Typisch an diesem fehlerhaften Rückschluß vom GPG auf ungerechte soziale Strukturen ist eine Indirektion: Teilzeitarbeit und Erwerbsunterbrechungen sind zwei bekannte direkte Ursachen, die sachlich gerechtfertigt zu geringeren Löhnen führen (und deren Effekt statistisch quantifizierbar ist). Diese direkten Ursachen des GPG stellen also kein Unrecht dar, lösen aber nichtsdestotrotz Neidkomplexe aus.

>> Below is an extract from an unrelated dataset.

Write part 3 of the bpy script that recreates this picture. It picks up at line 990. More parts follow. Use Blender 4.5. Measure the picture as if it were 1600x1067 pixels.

Daher wird nach indirekten Ursachen gesucht, die die Entstehung der Beschäftigungsverhältnisse erklären und die ggf. einen Ansatzpunkt für Interventionen liefern. Die indirekten Ursachen und die darin ggf. unterstellten Wirkmechanismen sind durchweg spekulativ. Die im vorstehenden Beispiel aufgestellte These, Teilzeitarbeit und/oder Erwerbsunterbrechungen würden wesentlich (oder monokausal) durch die "ungleiche Teilung der unbezahlten häuslichen Arbeit" verursachen, ist heute absurd. Das war vielleicht vor 50 Jahren, als es noch keine Geschirrspüler und Waschautomaten gab, der Fall.

Die indirekten Ursachen betreffen außerdem oft nur einen kleinen Teil der Population, z.B. einer Alterklasse oder Berufsgruppe. Daß diese indirekten Ursachen einen signifikanten Teil des GPG erklären können, ist i.d.R. zu bezweifeln. Eine entsprechende quantitative Einschätzung wird praktisch nie angegeben, damit bleibt auch unklar, welche Wirkung Gegenmaßnahmen erzielen könnten.

Sofern man das GPG als Nachweis diffuser benachteiligender gesellschaftlicher Strukturen interpretiert, bestehen Maßnahmen zu seiner Reduktion typischerweise aus erheblichen Eingriffen in die Freiheit, sein Leben selbstverantwortlich zu gestalten.